The mechanics of today’s auction market, in which much of the action is determined in advance, contributed to the counterintuitively underwhelming feeling. “I think Sotheby’s did a remarkable job securing such an extremely high third-party bid for the seller,” said David Norman, a private dealer and former Sotheby’s executive. “While I think evidence often bears out that non-guaranteed lots with reasonable published estimate outperform guaranteed lots, this was a case where I think they found maybe the one (and only?) person who would commit to that price (assumed $150 million) and they may not have gotten to that price in an open competition.”

This season, the Modgiliani is the only new member of the so-called “$100 million club.” Only in today’s upside-down market could that be called an anticlimax—but here we are.


Best-Selling Artist: Pablo Picasso

Pablo Picasso in Mougins, France in 1971. Photo: Ralph Gatti/AFP/Getty Images.
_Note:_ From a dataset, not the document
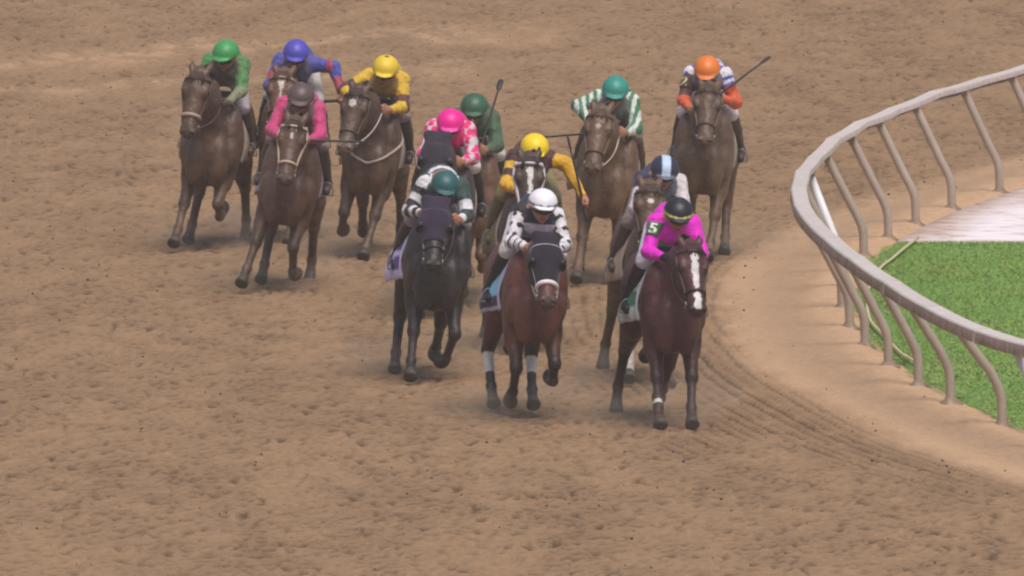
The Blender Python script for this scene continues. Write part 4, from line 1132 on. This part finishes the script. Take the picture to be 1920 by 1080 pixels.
for S in HORSES:
    if ONLY and S['id'] not in ONLY: continue
    g0 = ground_at(960, S['hoof'])
    Y = g0[1] + .45
    yw = R(S['yaw'])
    J = S['jockey']
    X = (S['cap'][0] - 960) / FPX * (Y) * 1.0 - GS * (.5 * math.sin(yw) + J.get('lean', 0) * math.cos(yw))
    tl = R(S.get('tilt', 0)); X -= 2.12 * math.sin(tl) * math.cos(yw)
    S['pos'] = (X, Y)
    hz = build_horse(S)
    build_jockey(S, hz)
    ct = S['cap_top'] * GS; ct = np.array([ct[0] * math.cos(tl) + ct[2] * math.sin(tl), ct[1], ct[2] * math.cos(tl) - ct[0] * math.sin(tl)]); wx = X + ct[0] * math.cos(yw) - ct[1] * math.sin(yw); wy = Y + ct[0] * math.sin(yw) + ct[1] * math.cos(yw); wz = ct[2]
    dy = wy * math.cos(PITCH) - (wz - CAM_H) * math.sin(PITCH); uu = wy * math.sin(PITCH) + (wz - CAM_H) * math.cos(PITCH)
    print('horse', S['id'], 'dz %.3f low %.3f' % (S['dz_used'], S['low']), 'cap px %.0f %.0f want %s' % (960 + FPX * wx / dy, 540 - FPX * uu / dy, S['cap']))

# ------------------------------------------------------------------ dusty air
mh = bpy.data.materials.new('haze'); mh.use_nodes = True
th = mh.node_tree
for n in list(th.nodes): th.nodes.remove(n)
pv = th.nodes.new('ShaderNodeVolumePrincipled')
pv.inputs['Color'].default_value = (.90, .81, .75, 1)
pv.inputs['Density'].default_value = .0004
ho = th.nodes.new('ShaderNodeOutputMaterial'); th.links.new(pv.outputs[0], ho.inputs['Volume'])
x0, x1, y0, y1, z0, z1 = -2600, 2600, -1600, 4100, -1.1, 18.0
hv = [(x, y, z) for x in (x0, x1) for y in (y0, y1) for z in (z0, z1)]
o = make_mesh('haze', hv, [(0, 1, 3, 2), (4, 6, 7, 5), (0, 4, 5, 1), (2, 3, 7, 6), (0, 2, 6, 4), (1, 5, 7, 3)], mh, None, False)
tag(o, kind='stuff')

# low dust thrown up by the hooves: soft thin clouds lying on the track
prng = np.random.default_rng(11)
pf = []
for S in HORSES:
    if 'pos' not in S: continue
    for k in range(7):
        c = np.array([S['pos'][0] + prng.uniform(-.55, .55), S['pos'][1] + prng.uniform(-1.2, 2.4), prng.uniform(.02, .16)])
        pf.append(ell(c, (prng.uniform(.25, .5), prng.uniform(.25, .5), prng.uniform(.18, .38)), 'd', .2))
V, Q = surface(pf, .07)
V[:, 2] = np.maximum(V[:, 2], -.05)
md = bpy.data.materials.new('dust_cloud'); md.use_nodes = True
td = md.node_tree
for n in list(td.nodes): td.nodes.remove(n)
pv = td.nodes.new('ShaderNodeVolumePrincipled')
pv.inputs['Color'].default_value = (.92, .74, .56, 1)
pv.inputs['Density'].default_value = .16
ho = td.nodes.new('ShaderNodeOutputMaterial'); td.links.new(pv.outputs[0], ho.inputs['Volume'])
o = make_mesh('dust', V, Q, md, None, True); tag(o, 'thin brown dust hanging low around the galloping hooves', kind='stuff')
Although Modigliani generated the highest overall dollar value thanks to the sale of Nu couché, it seems disingenuous to hand him the title based on a single lot and the tepid bidding it inspired. Instead, the “best-selling” description applies more comfortably to Picasso, whose 29 sold lots brought a combined $116.7 million (including fees) into the three major houses last week. The Spanish master also posted an impressive sell-through rate of 78 percent (excluding lots withdrawn pre-sale). Most powerful, Picasso works generated 14.5 percent of all sales value in Christie’s and Sotheby’s Impressionist and Modern auctions this cycle, according to the artnet Price Database. (He was absent from Phillips’s 20th century and contemporary art sales this time out.) The results once again suggest that Picasso is to some degree playing the role of Atlas for the entire category, carrying the world on his back.